Five concrete steps for affected buyers. First, file a Section 31 complaint with TG-RERA via the official portal, providing complete documentation: original sale agreement, payment receipts, communication trail, evidence of project rename or allotment change. Second, request interim restraint order under the same complaint to prevent the promoter from disposing of the disputed property pending case resolution. Third, retain a property law attorney experienced in RERA matters to represent the case professionally. Fourth, file a parallel civil suit in jurisdictional court if the financial stake warrants it, especially for amounts above Rs 50 lakh. Fifth, consider filing a criminal complaint under Section 59 of RERA if the promoter conduct involves fraud, breach of trust, or criminal intent. The Parijatha Prime precedent demonstrates that TG-RERA can and does pass meaningful interim orders. Buyers should not assume cases are hopeless; the regulatory framework exists and is being enforced when buyers engage. Our SC paper tiger piece covers the broader defence framework.

What is the buyer playbook for outer Hyderabad pockets in May to October 2026?

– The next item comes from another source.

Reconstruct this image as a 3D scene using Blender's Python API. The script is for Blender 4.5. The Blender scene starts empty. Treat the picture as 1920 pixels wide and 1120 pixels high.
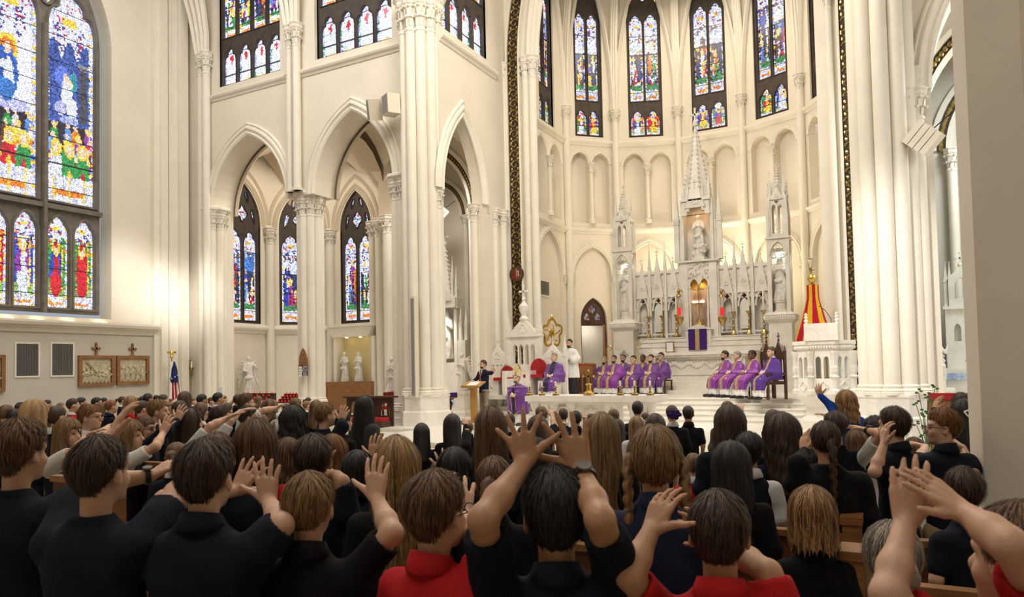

Six concrete steps. First, prefer core Hyderabad pockets (Madhapur, Hitec City, Kondapur, Gachibowli, Kokapet, Tellapur) where listed developer counterparty and stronger TG-RERA compliance reduce structural risk; only consider outer pockets if budget constraints absolutely require it. Second, for outer pocket purchases (Adibatla, Bachupally, Kothur, Maheshwaram), execute all five verification steps without exception. Third, demand HMDA layout approval letter physically before any token payment; do not accept promoter verbal assurance. Fourth, demand bank-funded escrow architecture and 70 percent buyer-payments rule compliance documentation. Fifth, plan possession horizon on 4 to 6 year window with 12 to 18 month buffer; outer pockets have higher delay risk. Sixth, model financial decisions on 5 to 8 percent annual price growth assumption for outer pockets versus 8 to 12 percent for core; reduce ambition on returns to compensate for elevated counterparty risk. Buyers who follow this disciplined approach capture the value tier opportunity while managing the structural risk effectively. Our Hyderabad Q1 piece covers the parallel context.

The TG-RERA Parijatha Prime / Mareechi's Aadhya interim order under Section 31 is a meaningful enforcement precedent for Hyderabad property buyers, particularly in outer Hyderabad pockets where smaller promoter misconduct risk is elevated. The case illustrates the structural pattern of project rename followed by allotment change and additional payment demand. TG-RERA's willingness to pass interim restraint orders provides buyer protection when properly engaged. The defaulter list, QPR compliance, HMDA approval verification, and bank-funded escrow architecture together form the buyer defence framework. For Adibatla, Bachupally, Kothur, Maheshwaram, Mokila, and similar outer Hyderabad pocket buyers, the five concrete verification steps and the broader buyer playbook outlined here protect against the most common forms of promoter misconduct. Engage with the regulatory framework rigorously, prefer core pockets where possible, and verify project name history before any payment.